Last week, Russian Deputy Foreign Minister Sergei Ryabkov declared that the country is “revising” its nuclear doctrine, which articulates Russia’s approach to the potential use of its nuclear arsenal. It marks the latest instance in which the world finds itself on edge thanks to the remarks of a Russian official regarding nuclear weapons.
Russia’s current nuclear policy is deterrent in nature, specifying that such weapons will only be used in response to a nuclear attack or an existential threat to the state. The worry sparked by Ryabkov’s remarks is that the upcoming revision will lower that threshold, perhaps to include nuclear first-use or the use of nuclear weapons in the face of a non-existential threat, such as detonating lower-yield—or “tactical”—nuclear weapons to counter a conventional military attack on Russian territory.
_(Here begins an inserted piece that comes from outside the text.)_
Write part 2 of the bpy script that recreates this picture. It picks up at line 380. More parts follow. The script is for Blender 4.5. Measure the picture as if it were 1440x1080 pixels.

The latter scenario seems a plausible reason for the revision, since Ryabkov’s pronouncement comes as Ukraine’s forces continue to advance in the Russian region of Kursk.
This isn’t the first time in recent years that Russia has raised alarm about nuclear use. The world truly does seem closer to the nuclear precipice than at any time since the 1962 Cuban Missile crisis, when a dispute over the presence of nuclear warheads in Cuba drove both the United States and Soviet Union to the brink of preemptively launching their arsenals at one another.